Monday, January 15, 2018

Book Review: Prairie Fires

It has been years since I read the Little House on the Prairie book series. I loved them as a girl and probably read them through two or three times, at least. My mother gave me our set of books when I left home. I was aware of the friction between fictional and real elements to the story and knew they were pitched as a set of novels, but had never really explored a biography of Laura Ingalls Wilder before. What an interesting life and story she lived. If parts of what she shared with the world were fictional, I'm not offended. I think the heart of her story communicates the reality of what she experienced.

For me, the most interesting and frustrating bits of this biography by Caroline Fraser centered on Laura's daughter, Rose. What an absurd and unscrupulous woman!

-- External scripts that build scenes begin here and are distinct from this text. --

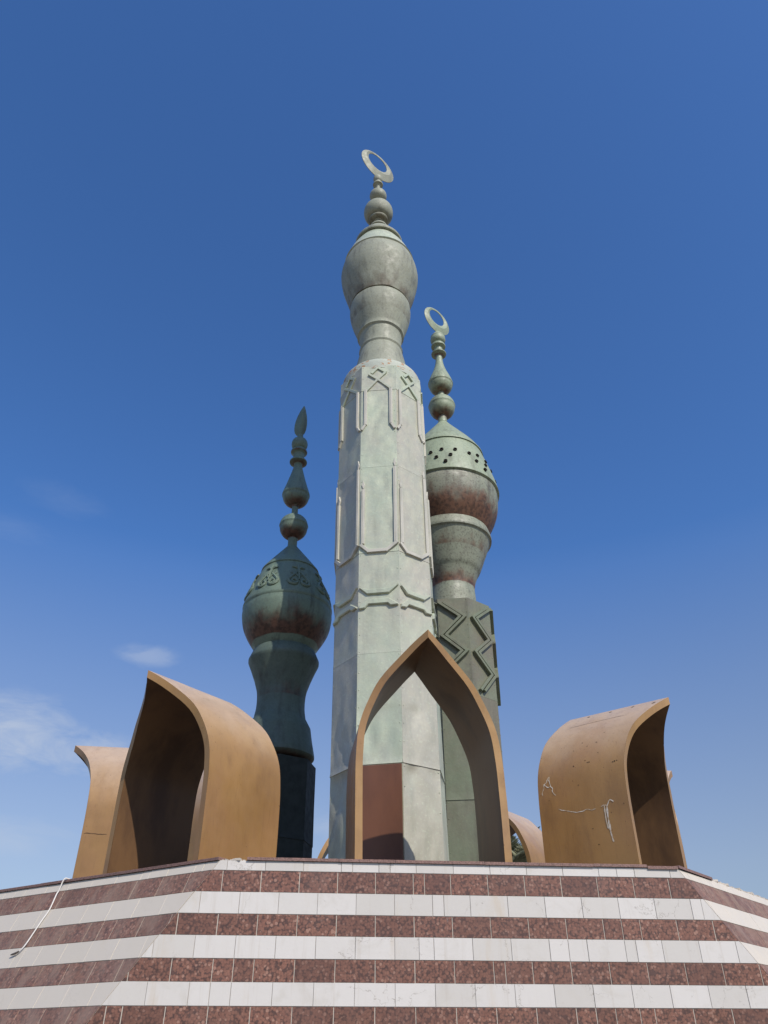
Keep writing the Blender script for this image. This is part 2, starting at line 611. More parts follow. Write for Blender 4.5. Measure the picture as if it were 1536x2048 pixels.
def corner(i, z, off=0.0):
    (p1, n1), (p2, n2) = planes[i - 1], planes[i]
    # n.xy . X = n . p + off - n.z * z
    a1, b1, d1 = n1.x, n1.y, n1.dot(p1) + off - n1.z * z
    a2, b2, d2 = n2.x, n2.y, n2.dot(p2) + off - n2.z * z
    det = a1 * b2 - a2 * b1
    return Vector(((d1 * b2 - d2 * b1) / det, (a1 * d2 - a2 * d1) / det, z))


plinth = empty("striped_plinth", "octagonal stone plinth striped in white marble and red granite, under the whole monument", "plinth", (CX, CY, 0))
plinv = Matrix.Translation(plinth.location).inverted()


def pl(v_):
    return plinv @ Vector(v_)


mb = MB()
zs = [H - 0.01, 0.0]
vv = []
for z in zs:
    vv += [pl(corner(i, z, -0.012)) for i in range(8)]
mb.add(vv, [[i, (i + 1) % 8, 8 + (i + 1) % 8, 8 + i] for i in range(8)] + [list(range(8))])
mb.build("core", M['grout'], plinth)

rows = [0.0, -0.146, -0.449, -0.753, -1.042, -1.345, -1.64, -1.938, -2.24, -2.54, -2.84, -3.14, -3.44, -3.74, -4.04]


def clip(poly, keep):
    out = []
    n_ = len(poly)
    for i in range(n_):
        a, b = poly[i], poly[(i + 1) % n_]
        ka, kb = keep(a), keep(b)
        if ka >= 0:
            out.append(a)
        if ka * kb < 0:
            t = ka / (ka - kb)
            out.append((a[0] + (b[0] - a[0]) * t, a[1] + (b[1] - a[1]) * t))
    return out


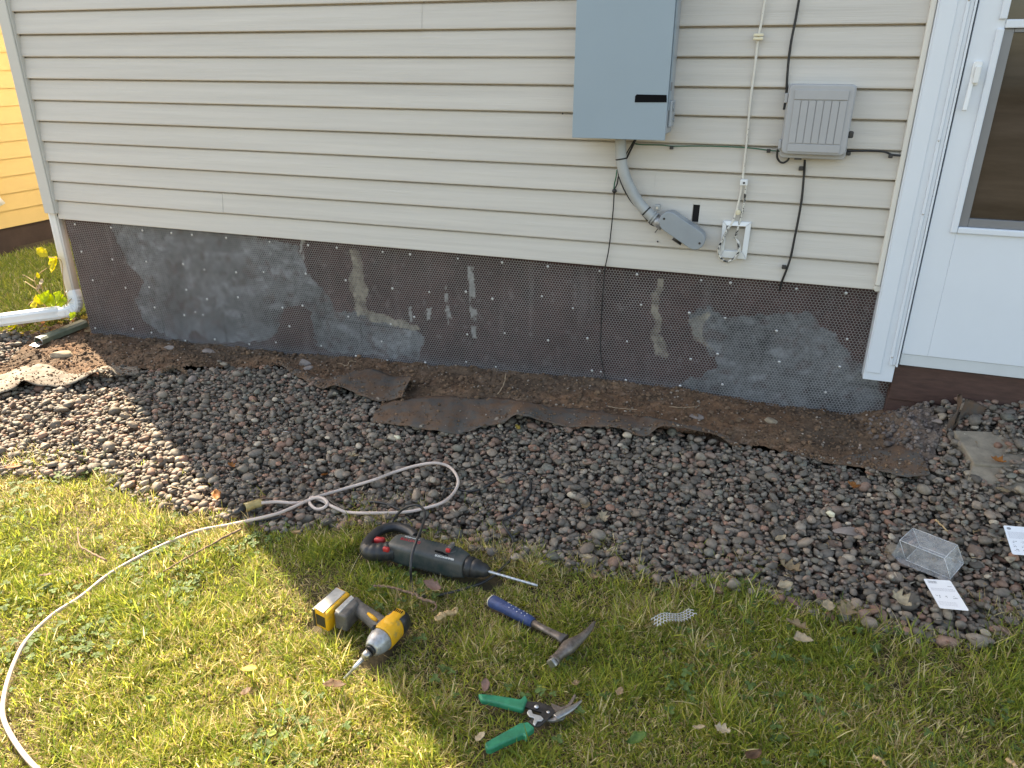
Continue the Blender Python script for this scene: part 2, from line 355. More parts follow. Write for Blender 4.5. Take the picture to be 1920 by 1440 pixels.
M['soil'] = attr_mat('red_brown_soil', .95, bump=.9, bscale=160, var=.4)
so = grid_mesh('soil', np.arange(-4.3, .95, .008), np.arange(-.95, .14, .008), Zsoil, M['soil'], soil_col, keep=lambda X, Y: soil_mask(X, Y))
tag(so, 'bare reddish brown soil in the trench along the foundation', None, kind='structure')

# gravel bed: base sheet and settled pebbles
gx0, gy0, gres = -4.9, -1.75, .005; gnx, gny = 1440, 370
gX, gY = np.meshgrid(gx0 + np.arange(gnx) * gres, gy0 + np.arange(gny) * gres)
GH = G(gX, gY) - .040
def gravel_mask(x, y):
    yl = np.interp(x, LX, LY) + .05 * fbm(np.asarray(x) * 6, np.asarray(y) * 6, 3)
    return (y > yl - .05) & (y < np.where(np.asarray(x) > .5, 0.02, -.02)) & ~soil_mask(x, y) & ~((np.asarray(x) < -4.05) & (y > -.12))
GM = gravel_mask(gX, gY)
PAVER_TOP = [onG(u, v)[:2] for u, v in ((1785, 803), (1824, 868), (1812, 902), (1858, 908), (1888, 868), (1866, 835), (1862, 808))]
GM &= ~inpoly(gX, gY, PAVER_TOP)
M['gravelbase'] = mat('dark_gravel_base', (.085, .066, .054), .95, var=.4, vscale=60)
tag(grid_mesh('gravel_bed', np.arange(-4.9, 2.3, .04), np.arange(-1.75, .1, .04), lambda X, Y: G(X, Y) - .034, M['gravelbase'], keep=lambda X, Y: gravel_mask(X, Y) | gravel_mask(X, Y + .05) | gravel_mask(X, Y - .05)), 'dark base of the gravel bed', None, kind='structure')
def ico(sub):
    bm = bmesh.new(); bmesh.ops.create_icosphere(bm, subdivisions=sub, radius=1); bm.verts.ensure_lookup_table()
    v = np.array([p.co[:] for p in bm.verts]); f = np.array([[q.index for q in p.verts] for p in bm.faces]); bm.free(); return v, f
def stone_shapes(sub, count, rng, cuts=10):
    v, f = ico(sub); out = []
    for i in range(count):
        s = v.copy()
        for k in range(cuts):
            n = rng.normal(size=3); n /= np.linalg.norm(n); h = rng.uniform(.5, .9); d = s @ n; s = s - np.outer(np.clip(d - h, 0, None) * .85, n)
        out.append(s)
    return np.array(out), f
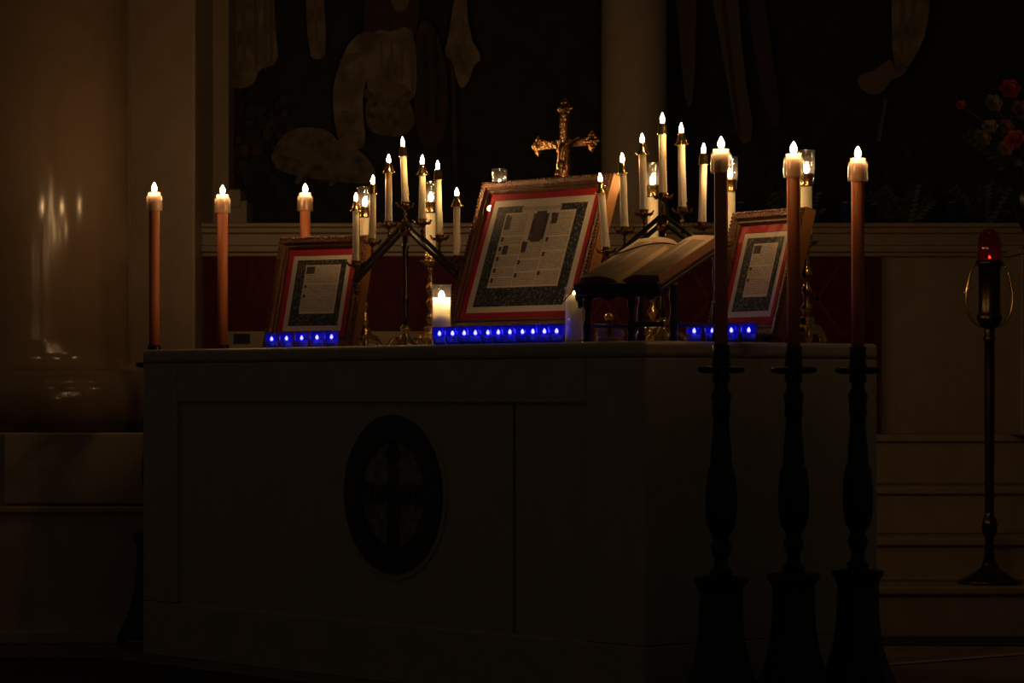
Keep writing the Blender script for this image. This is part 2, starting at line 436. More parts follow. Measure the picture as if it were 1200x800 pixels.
# ================================================================== ALTAR
L, Wd = 2.465, .90
altar = empty('altar', A(0,0,0), YAW)
tag(altar, 'massive pale marble altar block carrying the candles, with dark round medallion', 'altar')
m = MB(); m.box((-L+.012,.012,.0),(-.012,Wd-.012,.955))
m.box((-L,0,0),(0,Wd,.175))
m.box((-L,0,.175),(-L+.20,Wd,.955)); m.box((-.24,0,.175),(0,Wd,.955)); m.box((-L+.2,0,.83),(-.24,.02,.955))
m.build('body', M['marble_altar'], altar, bevel=.004)
m = MB(); m.box((-.565,-.0005+.010,.18),(-.558,.013,.83)); m.build('panel_joint', M['joint'], altar)
MB().box((-L-.004,-.004,.955),(.004,Wd+.004,1.0)).build('altar_top', M['marble_altar'], altar, bevel=.014, bseg=4)
# medallion
med = MB(); cx, cz = -1.12, .558
def ring(m, r0, r1, y0, y1, mi, seg=64):
    vs = []; fs = []
    for r, y in ((r0,y1),(r0,y0),(r1,y0),(r1,y1)):
        for k in range(seg):
            a = 2*PI*k/seg; vs.append((cx+r*math.cos(a), y, cz+r*math.sin(a)))
    for i in range(3):
        for k in range(seg): fs.append((i*seg+k, i*seg+(k+1)%seg, (i+1)*seg+(k+1)%seg, (i+1)*seg+k))
    m.add(vs, fs, mi, False)
ring(med, .235, .254, .007, .012, 0)
mo_ = med.build('medallion', M['marble_altar'], altar)
r2 = MB(); ring(r2, .158, .236, .0, .012, 0); r2.build('ring', M['black_marble'], mo_)
r3 = MB()
r3.add([(cx+.158*math.cos(2*PI*k/48), .008, cz+.158*math.sin(2*PI*k/48)) for k in range(48)], [tuple(range(48))]); r3.build('field', M['mosaic'], mo_)
r4 = MB()
def mp(pts): return [(cx+a, cz+b) for a, b in pts]
r4.prism(mp([(0,.155),(.012,.10),(.020,.05),(.040,.0),(.028,-.03),(.026,-.155),(-.026,-.155),(-.028,-.03),(-.040,.0),(-.020,.05),(-.012,.10)]), .003, .008)
for s_ in (-1,1):
    r4.prism(mp([(s_*.045,-.03),(s_*.045,.03),(s_*.085,.024),(s_*.085,-.024)]), .003, .008)
    r4.prism(mp([(s_*.098,-.028),(s_*.098,.028),(s_*.155,.034),(s_*.155,-.034)]), .003, .008)
    r4.prism(mp([(s_*.012,.155),(s_*.034,.12),(s_*.020,.10)]), .003, .008)
r4.build('cross_emblem', M['black_marble'], mo_)

# ================================================================== CANDLES
def flame_prof(h, r):
    return [(.0002,0),(r*.50,h*.04),(r*.84,h*.14),(r*.99,h*.27),(r,h*.40),(r*.90,h*.54),(r*.70,h*.68),(r*.46,h*.81),(r*.24,h*.92),(.0002,h)]
def make_flame(parent, z, h=.032, r=.0085, material='flame'):
    return MB().lathe(flame_prof(h, r), 14, (0,0,z)).build('flame', M[material], parent)
def wick(parent, z, h=.009):
    return MB().tube([(0,0,z-.004),(0,0,z+h)], .0009, 6).build('wick', M['wick'], parent)

def cap_plain(parent, z, r):
    m = MB(); m.lathe([(r+.0035,z-.001),(r+.004,z+.002),(r+.0022,z+.004),(r+.0015,z+.022),(r-.001,z+.031),(r-.0035,z+.033),(r-.005,z+.030),(r-.005,z+.01),(r-.0008,z+.008),(r-.0008,z-.001)], 24, cap=False)
    m.build('candle_cap', M['brass'], parent); return z+.031
def cap_flared(parent, z, r):
    m = MB(); m.lathe([(r+.0060,z-.002),(r+.0065,z+.0),(r+.003,z+.006),(r-.0015,z+.016),(r-.0045,z+.026),(r-.0025,z+.034),(r-.004,z+.034),(r-.0062,z+.026),(r-.004,z+.014),(r+.0,z+.006),(r+.0,z-.002)], 24, cap=False)
    for k in range(4):
        a = PI/4+k*PI/2
        m.tube([((r+.006)*math.cos(a),(r+.006)*math.sin(a),z+.001),((r+.001)*math.cos(a),(r+.001)*math.sin(a),z+.016),((r-.003)*math.cos(a),(r-.003)*math.sin(a),z+.034)], .0009, 6)
        m.sphere(((r+.0075)*math.cos(a),(r+.0075)*math.sin(a),z+.002), .0022, 8)
    m.build('candle_cap', M['brass'], parent); return z+.030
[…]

Moreover, far too much time was devoted to Rose instead of Laura. Indeed, the relationship between Laura and Rose was intensely complicated and fraught with a give and pull of support and distance. However, I do think that Rose began life at a disadvantage. Even if she wasn't truly responsible for the fire that took her parents home when she was three, she believed herself responsible and that burden of guilt must have trailed her throughout her life (as evidenced in her constant need to build and establish new homes for herself and others). It was hard to follow the back and forth nature of their support of one another. Rose encouraged and edited Laura's writing, yet often inserted herself into the narrative process far more than she should have. Moreover, she had quite a tendency to overembellish the truth (in the celebrity biographies she wrote and in the autobiographical fiction she and her mother presented to the world). She sent money home to help support her parents, yet was often deeply in debt.

I appreciated how the author placed Laura and Rose in the context of history (when the Peshtigo and Hinckley fires were mentioned, I remembered one of my favorite reads in 2013, Under a Flaming Sky, by Daniel James Brown). It did seem at times as if the author had her own political agenda in the way she presented the history. Still, even though this book was lengthy, I was thoroughly pulled into the story of their lives. Indeed, I put this book down wanting to pick up Laura Ingalls Wilder's children's series all over again. Although I have quite a few other titles in the wings waiting to be read, I may try to fit the series in anyway.